TASK DESCRIPTION:
Go through the lines below. Copy those with "follow".

Stored data:
********
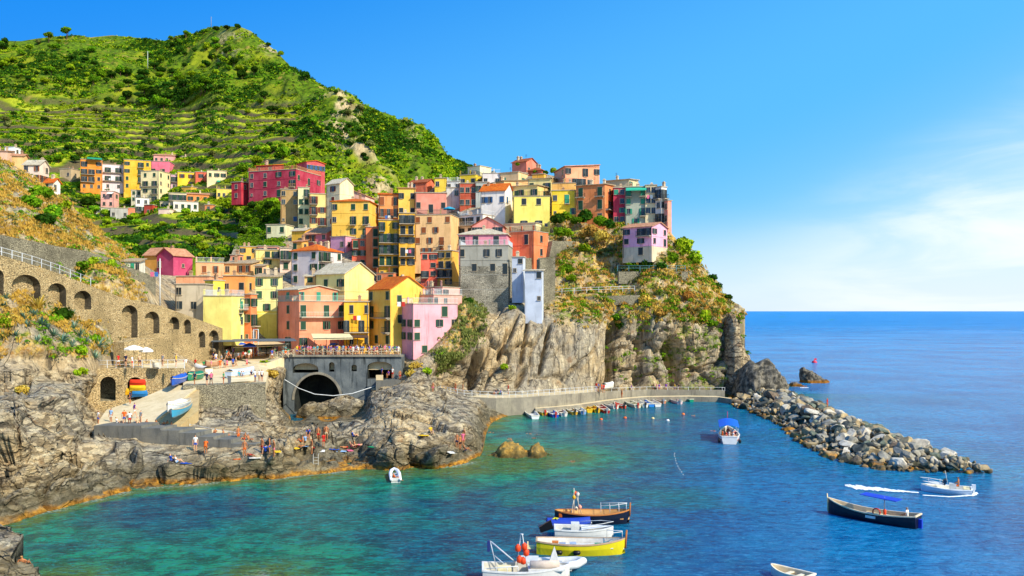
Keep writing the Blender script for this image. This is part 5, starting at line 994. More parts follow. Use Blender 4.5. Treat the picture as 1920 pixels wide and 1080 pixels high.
def crag_thing(name, label, base, pts, seed, depth=4.0, m=ROCK, fq=1.0, am=1.0):       # jagged rock: profile px,py at distance D, real depth
    D = base; xs = np.array([p[0] for p in pts], float); ys = np.array([p[1] for p in pts], float); n = 60; px = np.linspace(xs[0], xs[-1], n)
    top = np.interp(px, xs, ys); X = (px-960)/F*D; Zt = H-(top-CY)/F*D; v = np.linspace(0, 1, 30)
    a = v*math.pi; Xg = np.repeat(X[:, None], 30, 1); hh = np.maximum(Zt, .05)[:, None]
    dpt = depth*np.sqrt(np.clip(np.minimum((px-xs[0]), (xs[-1]-px))/((xs[-1]-xs[0])*.25), .02, 1))[:, None]
    Yg = D+depth*.6-np.cos(a)[None]*dpt; Zg = hh*np.sin(a)[None]**.7-1.0*(1-np.sin(a))[None]
    P_ = np.stack([Xg, Yg, Zg], -1); f1_, f2_, ci = worley(P_*np.array([.5, .5, .9])*fq, seed); P_ = P_+am*((ci-.5)*.9+fbm(P_*.7*fq, 3, seed)*.5-.5*np.exp(-((f2_-f1_)/.1)**2))[..., None]*np.array([.3, -.6, .36])
    me = mesh_np(name, P_.reshape(-1, 3), facegrid(n, 30).reshape(-1, 4), [m]); mk = np.zeros(P_.shape); mk[..., 2] = 1; col_attr(me, 'mask', mk)
    return tag(mobj(name, me), label, 'rock')
DKR = mat('dark_sea_rock', lambda t: (lambda w, n: t.out(t.mix(t.ss(t.n('ShaderNodeSeparateXYZ', {0: t.n('ShaderNodeNewGeometry').outputs['Position']}).outputs[2], .9, .4), t.mix(t.ss(n, .4, .65), lin('3c3a34'), lin('8a8272')), lin('8a5c20')), .9, n, 1.0, .4, spec=.2))(t.world(), t.noise(t.world(), .9, 7, .65)))
crag_thing('sea_rock', 'dark craggy rock mass at the foot of the headland where the breakwater starts', 171, [(1384, 742), (1392, 712), (1404, 690), (1418, 676), (1424, 684), (1434, 680), (1446, 674), (1455, 680), (1464, 692), (1476, 708), (1486, 728), (1490, 740)], 5, 6, DKR)
crag_thing('sea_rock', 'isolated dark pyramid rock standing in the open sea', 213, [(1505, 719), (1507, 690), (1512, 689), (1520, 695), (1530, 700), (1540, 705), (1550, 712), (1560, 719)], 15, 3, DKR)
crag_thing('sea_rock', 'low brown rock awash between the headland and the breakwater', 203, [(1480, 727), (1486, 718), (1496, 720), (1508, 724), (1514, 727)], 25, 2, DKR)
crag_thing('rock_buttress', 'tall jagged rock buttress forming the seaward edge of the cliff', 181, [(1350, 744), (1358, 690), (1364, 640), (1370, 606), (1377, 588), (1383, 584), (1388, 598), (1391, 622), (1398, 640), (1402, 660), (1410, 672), (1416, 690), (1426, 712), (1436, 744)], 55, 7)
crag_thing('gorge_rock', 'dark jumble of rock rising under the bridge arch', 143, [(548, 790), (556, 768), (575, 753), (596, 757), (618, 749), (648, 742), (680, 752), (704, 778)], 45, 2.5)
crag_thing('islet', 'small ochre brown islet surrounded by shallow water in the bay', 105, [(912, 868), (922, 856), (932, 848), (936, 840), (946, 832), (960, 834), (975, 837), (986, 847), (993, 850), (998, 840), (1008, 835), (1016, 844), (1030, 857), (1042, 862)], 35, 2.6, bmat('ochre_islet_rock', '7d6a40', 'b08c44'), 2.4, .75)
# ================================================================== BOATS
def bx_(mb, *a, m=0): return mb.box(*a, m)
def hull_meshes(Ln, B, Hh, bow_r=.45, stern=.8, n=22, sheer=.35, flat=.0):
    """x from 0 (stern) to Ln (bow)."""
    def half(t): return B/2*((stern+(1-stern)*min(1, t/.35)**.7) if t < .35 else max(0.0, 1-((t-.35)/.65)**(2.2))**.75)
    if stern < .15: half = lambda t: B/2*max(0.0, math.sin(math.pi*min(.999, max(.001, t))))**.62
    zt = lambda t: Hh*(1+sheer*(2*t-1)**2*(1.0 if t > .5 else .45)); out, inn = [], []
    for i in range(n+1):
        t = i/n; h = max(half(t), .02); z = zt(t); kz = -.28+(.5*Hh)*max(0, (t-.82)/.18)**2; x = Ln*t
        out.append([(x, -h, z), (x, -h*.97, z*.55), (x-(0.10*Ln*(t > .99)), -h*.80, .0), (x, -h*.45, kz*.7), (x, 0, kz), (x, h*.45, kz*.7), (x, h*.80, 0), (x, h*.97, z*.55), (x, h, z)])
        hi = max(h-.09, .01); zf = .16*Hh+.25*Hh*max(0, (t-.75)/.25); inn.append([(x, -hi, z), (x, -hi*.92, zf), (x, 0, zf-.02), (x, hi*.92, zf), (x, hi, z)])
    return out, inn, half, zt
def boat(name, label, cat, stern_px, bow_px, B, Hh, hc, ic='d9c7a0', gc='c49a6a', stern=.8, sheer=.35, seats=3, group=None, z=0.0, keel=None, tilt=0.0, D=None, motor=None, cover=None, band=None, loc=None, Ln=None, ang=None):
    if loc is None:
        s = atz(stern_px[0], stern_px[1], z); b = atz(bow_px[0], bow_px[1], z); d = b-s; Ln = d.length; ang = math.atan2(d.y, d.x); loc = s
    e = empty(name, loc, ang); e.rotation_euler = (tilt, 0, ang); tag(e, label, cat, group); out, inn, half, zt = hull_meshes(Ln, B, Hh, stern=stern, sheer=sheer)
    def loft(S_, mat_, nm, close=False, mi=None):
        k = len(S_[0]); V_ = [p for r in S_ for p in r]; f = [(i*k+j, i*k+j+1, (i+1)*k+j+1, (i+1)*k+j) for i in range(len(S_)-1) for j in range(k-1)]
        q = MB(); q.add(V_, f, 0, False)
        if close: q.add(S_[0], [tuple(range(k))])
        return q.build(nm, mat_, e)
    hb = loft(out, [paint(hc, .35, .05, spec=.5)], 'hull', True); loft(inn, [paint(ic, .6)], 'interior')
    q = MB(); k = len(out)                                           # gunwale
    for s_ in (0, -1):
        for i in range(k-1):
            a, b_, c, d_ = out[i][s_], out[i+1][s_], inn[i+1][s_], inn[i][s_]; up = .05; o_ = .04*(-1 if s_ == 0 else 1)
            A_ = [(a[0], a[1]+o_, a[2]+up), (b_[0], b_[1]+o_, b_[2]+up), (c[0], c[1], c[2]+up), (d_[0], d_[1], d_[2]+up)]; q.add(A_+[(p[0], p[1], p[2]-.1) for p in A_], [(0, 1, 2, 3), (0, 1, 5, 4), (3, 2, 6, 7)])
    if stern >= .15: q.box(-.05, .08, -half(0)-.03, half(0)+.03, zt(0)-.05, zt(0)+.06)
    q.build('gunwale', [paint(gc, .6)], e)
    if band: 
        q = MB()
        for s_ in (1, 7):
            for i in range(k-1): a, b_ = out[i][s_], out[i+1][s_]; sg = -1 if s_ == 1 else 1; q.add([(a[0], a[1]+sg*.015, a[2]+.06), (b_[0], b_[1]+sg*.015, b_[2]+.06), (b_[0], b_[1]+sg*.015, b_[2]-.06), (a[0], a[1]+sg*.015, a[2]-.06)], [(0, 1, 2, 3)])
        q.build('stripe', [paint(band, .5)], e)
    for j in range(seats):
        t = (j+1)/(seats+1)*.8+.04; w = half(t)-.07; q = MB(); q.box(Ln*t-.14, Ln*t+.14, -w, w, zt(t)*.62, zt(t)*.62+.05); q.build('seat', [paint(gc, .6)], e)
    if motor:
        q = MB(); q.box(-.35, .0, -.16, .16, zt(0)-.05, zt(0)+.42); q.box(-.28, -.12, -.09, .09, -.3, zt(0)); q.build('outboard_motor', [paint(motor, .35)], e)
    if cover:
        q = MB(); c0, c1, cc = cover; n_ = 10; R_ = []
        for i in range(n_+1):
            t = c0+(c1-c0)*i/n_; h = half(t)+.04; z_t = zt(t)+.04; R_.append([(Ln*t, -h, z_t-.2), (Ln*t, -h, z_t), (Ln*t, -h*.5, z_t+.18), (Ln*t, 0, z_t+.28), (Ln*t, h*.5, z_t+.18), (Ln*t, h, z_t), (Ln*t, h, z_t-.2)])
        V_ = [p for r in R_ for p in r]; q.add(V_, [(i*7+j, i*7+j+1, (i+1)*7+j+1, (i+1)*7+j) for i in range(n_) for j in range(6)], 0, True); q.build('cover', [paint(cc, .7)], e)
    e['_L'] = Ln; return e, Ln, half, zt
def P2(e, nm, mb, m): return mb.build(nm, [m], e)
WH = paint('d2d2ce', .4); ORA = paint('e0461c', .5); BLU = paint('1c3fc0', .6); BLK = paint('14161a', .4); WOOD = paint('a8652c', .6); TANW = paint('c9925a', .6); GREENC = paint('1f8f6a', .6)
def ring(q, c, R, r, axis='y', n=16, m=0):
    pts = [Vector(c)+(Vector((math.cos(a)*R, 0, math.sin(a)*R)) if axis == 'y' else Vector((0, math.cos(a)*R, math.sin(a)*R))) for a in np.linspace(0, 2*math.pi, n+1)]; q.tube(pts, r, 6, m, cap=False)
# black open motor launch with blue sunshade
e, Ln, hf, zt = boat('motor_launch', 'long black hulled launch with blue sunshade and one man at the stern', 'boat', (1722, 990), (1553, 962), 2.1, .78, '0d1426', 'd8c09a', 'e2cda8', stern=.75, sheer=.75, seats=0)
for y0 in (-.85, .35): q = MB(); q.box(Ln*.34, Ln*.60, y0, y0+.5, .35, .52); P2(e, 'bench', q, cream)
q = MB(); q.box(Ln*.48, Ln*.72, .15, .32, .62, .68); q.box(Ln*.5, Ln*.74, -.2, -.02, .55, .6); P2(e, 'oar', q, paint('2347a8', .5))
q = MB(); q.tube([(Ln+.02, 0, .2), (Ln+.1, 0, 1.75)], [.07, .05], 6); P2(e, 'stem_post', q, cream)
q = MB(); q.box(Ln*.22, Ln*.36, -.35, .35, .2, .62); P2(e, 'engine_box', q, WH)
for x in (Ln*.36, ): q = MB(); q.tube([(x, 0, .3), (x, 0, 2.15)], .05, 6); q.tube([(x-1.0, 0, 1.9), (x+.2, 0, 2.1)], .03, 5); P2(e, 'sunshade_pole', q, WH)
q = MB(); sheet(q, [(Ln*.20, -.75, 2.05), (Ln*.60, -.75, 2.2), (Ln*.60, .75, 2.25), (Ln*.20, .75, 2.1)], .05); P2(e, 'sunshade', q, BLU)
q = MB(); ring(q, (Ln*.40, 1.0, 1.0), .30, .06); P2(e, 'lifebuoy', q, paint('b5281c', .5)); q = MB(); q.lathe([(.02, .35), (.13, .45), (.13, .95), (.02, 1.05)], 8, (Ln*.35, .15, .15)); P2(e, 'fender', q, ORA)
q = MB(); q.box(-.3, -.02, -.12, .12, -.2, .75); P2(e, 'rudder', q, BLU); q = MB(); q.box(Ln*.41, Ln*.52, 1.03, 1.06, .40, .62); P2(e, 'name_plate', q, WH)
LAUNCH = e
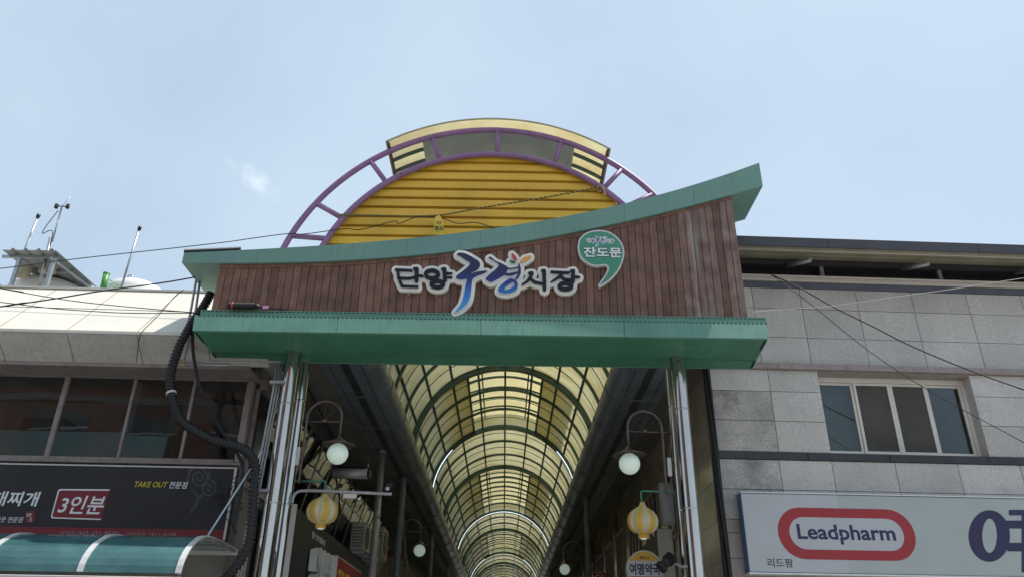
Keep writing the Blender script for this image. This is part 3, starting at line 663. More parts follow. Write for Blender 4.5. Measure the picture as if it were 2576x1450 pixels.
********
TASK SOLUTION:
Keep writing the Blender script for this image. This is part 5, starting at line 994. More parts follow. Use Blender 4.5. Treat the picture as 1920 pixels wide and 1080 pixels high.
Keep writing the Blender script for this image. This is part 3, starting at line 663. More parts follow. Write for Blender 4.5. Measure the picture as if it were 2576x1450 pixels.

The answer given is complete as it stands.